# START OF Material for this task

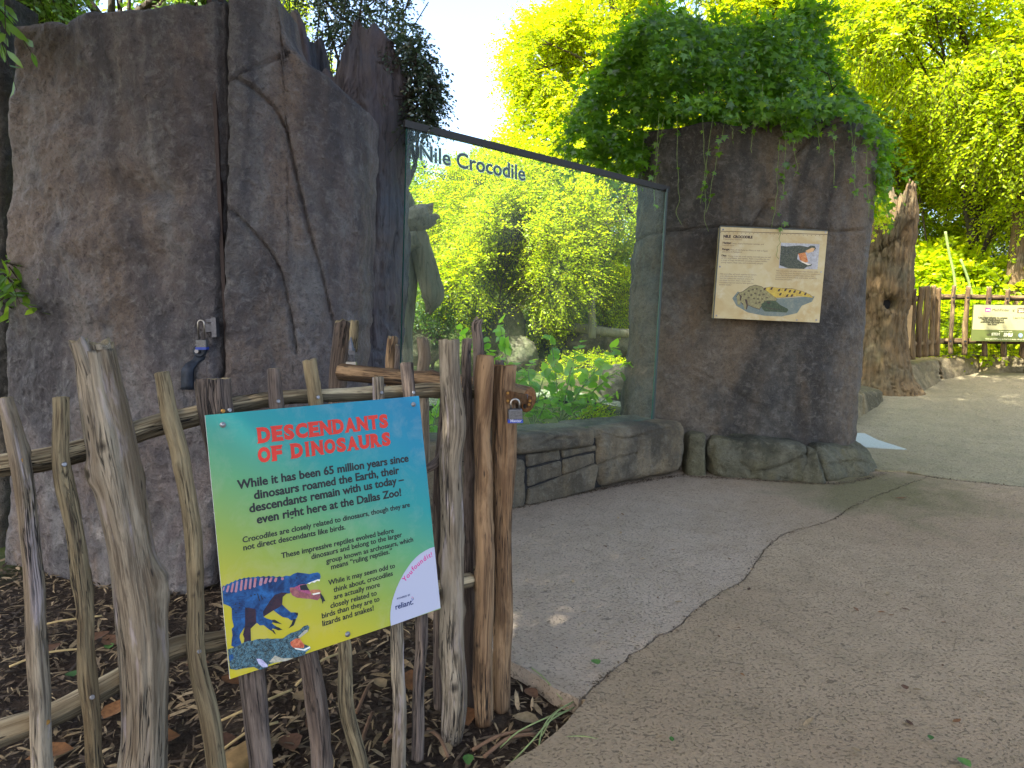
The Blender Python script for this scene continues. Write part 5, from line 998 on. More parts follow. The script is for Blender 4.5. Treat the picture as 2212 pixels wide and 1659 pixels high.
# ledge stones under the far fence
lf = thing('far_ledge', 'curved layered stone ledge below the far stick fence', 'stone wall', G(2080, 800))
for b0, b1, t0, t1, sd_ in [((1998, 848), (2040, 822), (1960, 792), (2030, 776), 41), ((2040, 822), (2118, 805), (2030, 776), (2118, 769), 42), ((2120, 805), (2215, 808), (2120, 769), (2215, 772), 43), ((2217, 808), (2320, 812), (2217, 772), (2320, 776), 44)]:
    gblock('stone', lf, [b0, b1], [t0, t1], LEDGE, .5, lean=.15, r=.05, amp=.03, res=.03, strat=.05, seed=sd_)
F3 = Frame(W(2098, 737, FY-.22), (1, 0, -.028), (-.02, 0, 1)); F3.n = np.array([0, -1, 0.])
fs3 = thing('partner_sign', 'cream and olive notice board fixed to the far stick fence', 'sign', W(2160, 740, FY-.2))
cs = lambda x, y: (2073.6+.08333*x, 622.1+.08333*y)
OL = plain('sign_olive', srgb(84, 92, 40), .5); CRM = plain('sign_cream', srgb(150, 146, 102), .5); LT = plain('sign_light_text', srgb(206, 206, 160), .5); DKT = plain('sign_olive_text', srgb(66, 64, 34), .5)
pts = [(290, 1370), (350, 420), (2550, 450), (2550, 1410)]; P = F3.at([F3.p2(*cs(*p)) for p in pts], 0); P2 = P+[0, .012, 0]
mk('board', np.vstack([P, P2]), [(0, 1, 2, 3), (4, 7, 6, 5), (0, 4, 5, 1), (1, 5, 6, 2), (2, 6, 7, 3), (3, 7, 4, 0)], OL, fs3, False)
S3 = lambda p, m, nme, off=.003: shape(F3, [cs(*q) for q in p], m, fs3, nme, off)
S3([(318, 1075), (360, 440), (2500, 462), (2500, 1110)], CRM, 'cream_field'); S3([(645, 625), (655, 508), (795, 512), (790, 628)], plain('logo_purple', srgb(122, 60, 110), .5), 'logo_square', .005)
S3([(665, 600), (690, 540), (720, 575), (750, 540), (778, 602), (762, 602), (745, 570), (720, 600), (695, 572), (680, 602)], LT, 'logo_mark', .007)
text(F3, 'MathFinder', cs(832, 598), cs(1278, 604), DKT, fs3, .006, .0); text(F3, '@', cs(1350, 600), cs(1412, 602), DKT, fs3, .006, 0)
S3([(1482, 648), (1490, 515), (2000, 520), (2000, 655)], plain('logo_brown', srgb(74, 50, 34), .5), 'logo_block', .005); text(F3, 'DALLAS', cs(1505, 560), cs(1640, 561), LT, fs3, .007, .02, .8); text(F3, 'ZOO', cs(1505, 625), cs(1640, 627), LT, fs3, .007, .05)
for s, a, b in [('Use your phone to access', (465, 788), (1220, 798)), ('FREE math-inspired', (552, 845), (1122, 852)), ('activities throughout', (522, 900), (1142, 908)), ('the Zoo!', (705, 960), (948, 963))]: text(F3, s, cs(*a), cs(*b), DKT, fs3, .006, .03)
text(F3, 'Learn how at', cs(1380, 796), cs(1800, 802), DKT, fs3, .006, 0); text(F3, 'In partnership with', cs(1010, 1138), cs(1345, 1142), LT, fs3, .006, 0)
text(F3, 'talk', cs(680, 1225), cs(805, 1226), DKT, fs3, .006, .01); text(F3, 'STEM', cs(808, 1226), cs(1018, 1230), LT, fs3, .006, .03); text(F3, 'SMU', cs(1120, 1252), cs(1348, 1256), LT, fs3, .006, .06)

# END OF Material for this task
# START OF Material for this task

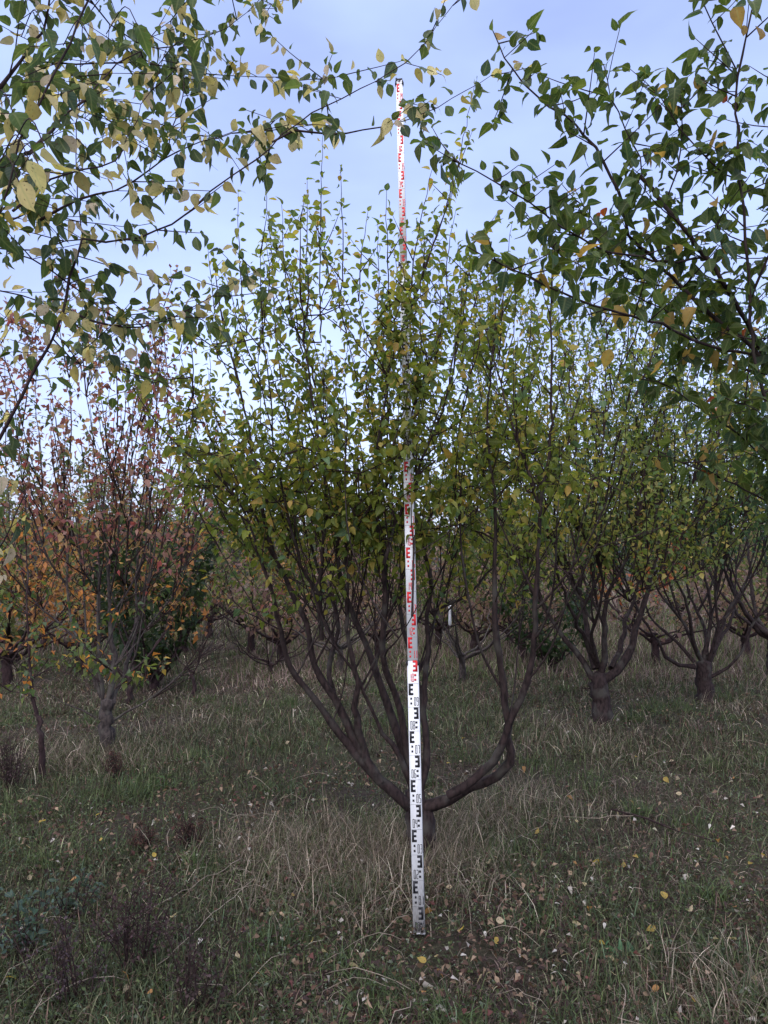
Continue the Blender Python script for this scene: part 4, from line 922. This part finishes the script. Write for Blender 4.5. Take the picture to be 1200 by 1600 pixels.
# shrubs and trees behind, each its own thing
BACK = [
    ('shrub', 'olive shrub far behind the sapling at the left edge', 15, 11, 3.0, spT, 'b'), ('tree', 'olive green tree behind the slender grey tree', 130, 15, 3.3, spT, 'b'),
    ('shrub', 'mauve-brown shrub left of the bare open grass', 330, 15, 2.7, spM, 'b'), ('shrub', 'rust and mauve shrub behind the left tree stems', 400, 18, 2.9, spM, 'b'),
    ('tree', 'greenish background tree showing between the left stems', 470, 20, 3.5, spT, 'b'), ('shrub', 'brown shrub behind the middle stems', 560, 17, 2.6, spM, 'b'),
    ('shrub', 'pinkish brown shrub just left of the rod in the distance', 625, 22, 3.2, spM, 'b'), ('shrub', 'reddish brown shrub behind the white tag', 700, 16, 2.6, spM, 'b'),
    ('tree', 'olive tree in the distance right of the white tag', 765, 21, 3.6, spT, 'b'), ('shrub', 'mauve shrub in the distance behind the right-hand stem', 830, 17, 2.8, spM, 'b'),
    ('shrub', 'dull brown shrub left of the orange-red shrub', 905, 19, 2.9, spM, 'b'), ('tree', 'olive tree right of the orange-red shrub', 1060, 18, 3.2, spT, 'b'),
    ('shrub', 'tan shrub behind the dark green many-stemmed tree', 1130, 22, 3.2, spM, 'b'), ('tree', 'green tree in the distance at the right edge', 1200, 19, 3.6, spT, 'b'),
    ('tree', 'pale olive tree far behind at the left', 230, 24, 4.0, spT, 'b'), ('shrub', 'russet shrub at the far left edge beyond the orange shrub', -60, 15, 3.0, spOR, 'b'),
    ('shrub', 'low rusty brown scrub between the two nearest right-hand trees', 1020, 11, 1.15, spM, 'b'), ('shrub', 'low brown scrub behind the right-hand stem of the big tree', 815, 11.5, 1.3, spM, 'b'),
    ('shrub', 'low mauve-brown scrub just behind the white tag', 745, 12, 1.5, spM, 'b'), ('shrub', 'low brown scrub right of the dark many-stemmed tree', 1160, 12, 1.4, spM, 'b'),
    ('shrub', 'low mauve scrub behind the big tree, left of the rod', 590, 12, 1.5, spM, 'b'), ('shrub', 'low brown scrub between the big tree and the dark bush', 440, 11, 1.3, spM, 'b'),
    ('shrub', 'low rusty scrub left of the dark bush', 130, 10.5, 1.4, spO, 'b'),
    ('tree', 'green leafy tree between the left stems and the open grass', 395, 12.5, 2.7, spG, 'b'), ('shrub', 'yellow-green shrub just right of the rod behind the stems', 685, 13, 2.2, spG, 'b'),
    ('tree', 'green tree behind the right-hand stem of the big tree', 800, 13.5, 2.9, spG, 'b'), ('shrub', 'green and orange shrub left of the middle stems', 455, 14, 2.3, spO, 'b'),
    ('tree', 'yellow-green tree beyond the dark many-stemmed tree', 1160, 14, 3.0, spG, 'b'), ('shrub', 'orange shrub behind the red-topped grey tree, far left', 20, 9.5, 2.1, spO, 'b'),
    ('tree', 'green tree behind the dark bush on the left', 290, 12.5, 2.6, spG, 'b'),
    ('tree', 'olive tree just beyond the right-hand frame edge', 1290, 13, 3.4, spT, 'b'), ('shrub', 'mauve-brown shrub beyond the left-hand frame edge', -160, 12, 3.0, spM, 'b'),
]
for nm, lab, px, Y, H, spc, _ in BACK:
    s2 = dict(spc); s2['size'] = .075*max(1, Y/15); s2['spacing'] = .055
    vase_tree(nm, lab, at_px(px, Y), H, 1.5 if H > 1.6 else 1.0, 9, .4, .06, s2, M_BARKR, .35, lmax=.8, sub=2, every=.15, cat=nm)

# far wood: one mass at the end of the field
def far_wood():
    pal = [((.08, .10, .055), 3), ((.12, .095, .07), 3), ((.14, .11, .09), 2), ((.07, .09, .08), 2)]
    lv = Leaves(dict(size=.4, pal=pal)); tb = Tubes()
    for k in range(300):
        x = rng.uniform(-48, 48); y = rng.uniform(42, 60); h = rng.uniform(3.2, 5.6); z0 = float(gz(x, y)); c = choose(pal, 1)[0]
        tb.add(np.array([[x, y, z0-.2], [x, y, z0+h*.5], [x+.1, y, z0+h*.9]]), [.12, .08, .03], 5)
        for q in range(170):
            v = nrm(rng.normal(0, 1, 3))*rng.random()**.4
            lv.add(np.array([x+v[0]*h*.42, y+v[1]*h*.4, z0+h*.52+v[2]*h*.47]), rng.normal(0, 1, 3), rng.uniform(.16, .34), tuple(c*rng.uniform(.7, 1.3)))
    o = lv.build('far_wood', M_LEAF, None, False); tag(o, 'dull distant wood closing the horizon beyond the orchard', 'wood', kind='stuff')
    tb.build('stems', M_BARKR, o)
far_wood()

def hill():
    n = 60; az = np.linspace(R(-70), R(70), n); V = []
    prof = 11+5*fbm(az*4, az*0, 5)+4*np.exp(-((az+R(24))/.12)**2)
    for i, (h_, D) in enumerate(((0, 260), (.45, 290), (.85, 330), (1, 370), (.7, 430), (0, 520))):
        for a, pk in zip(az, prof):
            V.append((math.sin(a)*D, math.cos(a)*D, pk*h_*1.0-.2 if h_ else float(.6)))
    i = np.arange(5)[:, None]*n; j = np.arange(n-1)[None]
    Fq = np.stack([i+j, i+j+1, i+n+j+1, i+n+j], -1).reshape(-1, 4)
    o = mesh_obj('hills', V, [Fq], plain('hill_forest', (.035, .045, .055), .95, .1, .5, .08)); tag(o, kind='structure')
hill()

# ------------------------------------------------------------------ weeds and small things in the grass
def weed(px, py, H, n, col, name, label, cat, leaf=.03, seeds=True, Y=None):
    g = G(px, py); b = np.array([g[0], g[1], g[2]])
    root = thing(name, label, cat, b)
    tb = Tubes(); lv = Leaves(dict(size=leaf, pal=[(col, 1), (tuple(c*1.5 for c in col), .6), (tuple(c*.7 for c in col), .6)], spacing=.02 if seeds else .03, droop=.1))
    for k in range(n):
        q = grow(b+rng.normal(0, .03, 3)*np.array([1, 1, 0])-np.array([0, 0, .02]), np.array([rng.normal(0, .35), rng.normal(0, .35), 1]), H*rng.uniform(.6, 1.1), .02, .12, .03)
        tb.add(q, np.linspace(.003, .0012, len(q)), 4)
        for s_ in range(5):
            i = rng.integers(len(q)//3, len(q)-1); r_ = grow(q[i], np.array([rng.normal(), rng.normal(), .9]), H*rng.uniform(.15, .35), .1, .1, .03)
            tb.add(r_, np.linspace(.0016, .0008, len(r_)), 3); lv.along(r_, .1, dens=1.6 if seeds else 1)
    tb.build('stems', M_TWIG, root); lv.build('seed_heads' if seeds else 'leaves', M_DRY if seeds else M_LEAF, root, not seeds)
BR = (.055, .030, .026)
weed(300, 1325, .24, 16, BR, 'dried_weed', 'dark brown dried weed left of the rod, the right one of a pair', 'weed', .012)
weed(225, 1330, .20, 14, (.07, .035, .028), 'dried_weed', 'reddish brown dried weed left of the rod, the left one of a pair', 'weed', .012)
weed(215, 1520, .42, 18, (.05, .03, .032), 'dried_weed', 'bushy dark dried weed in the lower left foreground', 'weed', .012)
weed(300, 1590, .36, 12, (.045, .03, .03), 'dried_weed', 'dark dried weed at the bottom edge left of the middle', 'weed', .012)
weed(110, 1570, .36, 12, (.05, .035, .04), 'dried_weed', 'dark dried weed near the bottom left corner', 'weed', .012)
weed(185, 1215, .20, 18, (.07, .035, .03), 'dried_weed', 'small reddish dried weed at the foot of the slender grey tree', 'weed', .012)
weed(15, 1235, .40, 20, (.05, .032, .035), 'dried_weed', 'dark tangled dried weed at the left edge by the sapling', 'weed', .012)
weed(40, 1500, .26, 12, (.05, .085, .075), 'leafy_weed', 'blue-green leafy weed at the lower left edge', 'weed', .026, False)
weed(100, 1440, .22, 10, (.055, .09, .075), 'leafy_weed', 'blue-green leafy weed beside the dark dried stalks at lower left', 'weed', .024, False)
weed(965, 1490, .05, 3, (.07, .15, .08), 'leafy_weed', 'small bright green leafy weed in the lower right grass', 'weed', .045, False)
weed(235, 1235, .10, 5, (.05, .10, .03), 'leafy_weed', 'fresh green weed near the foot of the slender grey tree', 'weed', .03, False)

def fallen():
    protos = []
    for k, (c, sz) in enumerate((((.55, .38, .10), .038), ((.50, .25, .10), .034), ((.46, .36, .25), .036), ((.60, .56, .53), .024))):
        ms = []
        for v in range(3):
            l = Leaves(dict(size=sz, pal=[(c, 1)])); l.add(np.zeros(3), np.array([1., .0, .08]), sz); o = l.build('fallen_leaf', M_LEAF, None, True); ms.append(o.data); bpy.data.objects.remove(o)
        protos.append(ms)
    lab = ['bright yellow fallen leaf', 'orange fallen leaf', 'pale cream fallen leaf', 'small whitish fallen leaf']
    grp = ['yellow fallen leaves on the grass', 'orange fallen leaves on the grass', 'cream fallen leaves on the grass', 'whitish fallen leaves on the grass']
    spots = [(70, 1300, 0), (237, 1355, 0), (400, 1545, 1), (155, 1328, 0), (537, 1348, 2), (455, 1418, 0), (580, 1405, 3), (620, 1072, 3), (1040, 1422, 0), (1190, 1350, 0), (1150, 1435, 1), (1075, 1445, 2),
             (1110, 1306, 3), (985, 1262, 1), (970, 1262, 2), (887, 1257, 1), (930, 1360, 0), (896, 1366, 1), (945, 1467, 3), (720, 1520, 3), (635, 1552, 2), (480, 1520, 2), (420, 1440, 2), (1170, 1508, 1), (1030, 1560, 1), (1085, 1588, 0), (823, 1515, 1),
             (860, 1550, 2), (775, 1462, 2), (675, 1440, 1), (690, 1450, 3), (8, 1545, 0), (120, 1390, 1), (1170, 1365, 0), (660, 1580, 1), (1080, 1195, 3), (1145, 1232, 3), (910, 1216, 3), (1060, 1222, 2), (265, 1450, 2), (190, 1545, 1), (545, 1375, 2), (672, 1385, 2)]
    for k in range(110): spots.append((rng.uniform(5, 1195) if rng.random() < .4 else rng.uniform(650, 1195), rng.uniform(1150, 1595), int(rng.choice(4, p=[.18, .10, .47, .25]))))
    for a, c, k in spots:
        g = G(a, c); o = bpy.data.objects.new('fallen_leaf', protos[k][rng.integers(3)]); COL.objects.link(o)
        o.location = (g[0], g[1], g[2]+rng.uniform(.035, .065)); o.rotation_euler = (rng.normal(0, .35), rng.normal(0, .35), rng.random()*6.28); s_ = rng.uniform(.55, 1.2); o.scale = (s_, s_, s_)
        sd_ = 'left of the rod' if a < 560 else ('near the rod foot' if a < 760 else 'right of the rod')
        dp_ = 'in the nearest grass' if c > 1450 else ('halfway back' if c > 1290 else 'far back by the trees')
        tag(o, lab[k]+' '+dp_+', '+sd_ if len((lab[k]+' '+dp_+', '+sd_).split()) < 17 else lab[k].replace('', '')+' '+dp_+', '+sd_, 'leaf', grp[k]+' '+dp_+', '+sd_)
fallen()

# END OF Material for this task
# START OF Material for this task

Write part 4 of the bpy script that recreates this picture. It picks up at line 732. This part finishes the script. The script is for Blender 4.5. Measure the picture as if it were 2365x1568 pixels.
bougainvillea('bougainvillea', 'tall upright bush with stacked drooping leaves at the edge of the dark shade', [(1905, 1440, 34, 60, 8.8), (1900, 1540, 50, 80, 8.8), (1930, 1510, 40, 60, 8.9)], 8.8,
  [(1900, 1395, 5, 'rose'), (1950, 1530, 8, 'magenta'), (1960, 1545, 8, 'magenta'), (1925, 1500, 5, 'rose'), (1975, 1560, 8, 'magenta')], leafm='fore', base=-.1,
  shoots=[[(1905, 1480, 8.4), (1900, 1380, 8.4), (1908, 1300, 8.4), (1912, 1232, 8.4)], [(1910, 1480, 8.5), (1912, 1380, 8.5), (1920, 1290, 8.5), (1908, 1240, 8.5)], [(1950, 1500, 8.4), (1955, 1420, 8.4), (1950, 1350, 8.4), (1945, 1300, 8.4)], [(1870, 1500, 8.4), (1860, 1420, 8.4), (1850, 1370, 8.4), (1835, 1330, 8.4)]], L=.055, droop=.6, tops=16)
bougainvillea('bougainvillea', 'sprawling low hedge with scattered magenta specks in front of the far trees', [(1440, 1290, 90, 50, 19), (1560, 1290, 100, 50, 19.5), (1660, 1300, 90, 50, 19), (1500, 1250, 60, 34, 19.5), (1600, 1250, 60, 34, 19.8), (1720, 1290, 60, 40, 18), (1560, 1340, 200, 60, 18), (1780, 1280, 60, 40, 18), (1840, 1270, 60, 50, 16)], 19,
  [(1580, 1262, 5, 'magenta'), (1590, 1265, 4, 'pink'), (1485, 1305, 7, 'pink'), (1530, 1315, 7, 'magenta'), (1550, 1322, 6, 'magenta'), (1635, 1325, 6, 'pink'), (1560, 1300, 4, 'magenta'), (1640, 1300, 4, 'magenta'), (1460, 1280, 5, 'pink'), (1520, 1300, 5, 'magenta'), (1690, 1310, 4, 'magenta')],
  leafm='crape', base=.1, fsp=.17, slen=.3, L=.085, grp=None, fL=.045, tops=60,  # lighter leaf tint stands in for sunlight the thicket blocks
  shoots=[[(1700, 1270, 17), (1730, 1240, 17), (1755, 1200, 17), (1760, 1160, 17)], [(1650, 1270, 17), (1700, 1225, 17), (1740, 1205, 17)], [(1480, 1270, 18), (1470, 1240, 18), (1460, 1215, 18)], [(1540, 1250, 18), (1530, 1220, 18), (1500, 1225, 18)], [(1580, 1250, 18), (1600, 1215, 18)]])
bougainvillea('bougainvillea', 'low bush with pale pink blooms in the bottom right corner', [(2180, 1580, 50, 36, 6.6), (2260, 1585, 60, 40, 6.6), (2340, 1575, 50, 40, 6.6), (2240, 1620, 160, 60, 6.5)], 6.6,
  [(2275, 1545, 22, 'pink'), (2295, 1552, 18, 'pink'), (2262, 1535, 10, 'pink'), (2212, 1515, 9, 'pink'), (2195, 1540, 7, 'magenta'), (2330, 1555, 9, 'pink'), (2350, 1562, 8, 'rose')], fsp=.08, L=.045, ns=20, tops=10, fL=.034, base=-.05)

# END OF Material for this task

▶ _Description of the task_: Find every line with "scene" in the listing and state how many there are, nothing else.

▶ _Written response_: 2